Bijay Laxmi joined a Choose Your Future class after the teacher came to her home to explain the programme. She has already been promised to her husband’s family, and won’t go back to school. But her parents were persuaded to let a younger daughter stay in school. Prem Laxmi is now a high school student.

“Early marriage is our custom, and we didn’t know it was wrong before the teacher explained things to us,” says Malati Sebak, the girls’ mother. “But we won’t get Prem Laxmi married before she is 20.”

Girls in Choose Your Future take its message of empowerment seriously. Some have started to take matters into their own hands.

Fifteen-year-old Bijay has been married since she was 11. Photo: William A. Ryan/UNFPA

Empowered girls can thwart marriage plans

Fifteen-year-old Usha was chosen by her peers to lead her Choose Your Future class, where the girls learned that child marriage is illegal and can lead to childbirth complications. Then she learned her parents were planning to have her married.

“I was thinking, ‘I am the class leader. If I can’t prevent my own marriage, who will speak up for my classmates?’ So I confronted my mother with the help of my friends,” Usha recalls.

When Usha and her peers threatened to inform the authorities if the marriage went ahead, her parents relented and called it off.

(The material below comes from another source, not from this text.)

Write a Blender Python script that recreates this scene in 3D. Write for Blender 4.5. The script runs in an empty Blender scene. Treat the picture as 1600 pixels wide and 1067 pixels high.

Usha knows it pays to let girls stay in school instead of getting married. She doesn’t hesitate when asked what she’d like to become. “After I finish school, I could be a teacher or a doctor, or at least a shopkeeper,” she answers proudly.

After Usha took her stand, other girls in her group also resisted marriage plans. This created a dilemma for their parents since the dowry a bride’s family must pay increases as she gets older.

Poverty remains an underlying cause

Sabrunisha Gaddi, who has seven children and is pregnant, complained about not being able to marry off her daughter Kabrunisha, 14.

“Yes, child marriage is a problem,” she says, “but look at it from the parents’ side: we are so poor. It will be harder to marry our daughter when she is older, and we have younger ones at home.”

Winning over the mothers is crucial, says Sita Ghimire of Save the Children Nepal: “At first the mothers say, ‘I have been through child marriage and I am still surviving, so why not my daughter?’ Then we ask them, ‘How many children did you deliver; what were the problems you faced; didn’t you want to stay with your parents when you were married at age 9?’ Then they realize and say, ‘Oh yes. I will not do that to my daughter.’”

Community awareness campaigns to stop child marriage in Nepal have taken a variety of forms including radio spots and street theatre by children’s clubs. Now there is a push to step up prevention efforts, including advocacy work with men and boys.

The National Planning Commission and government ministries are working with UN agencies and civil society organizations to develop a plan of action on adolescent development that will address child marriage.

The aim is to strengthen commitments to end child marriage, so that, one day soon, girls like Bijay Laxmi, Shanti and Usha will really be able to choose their futures.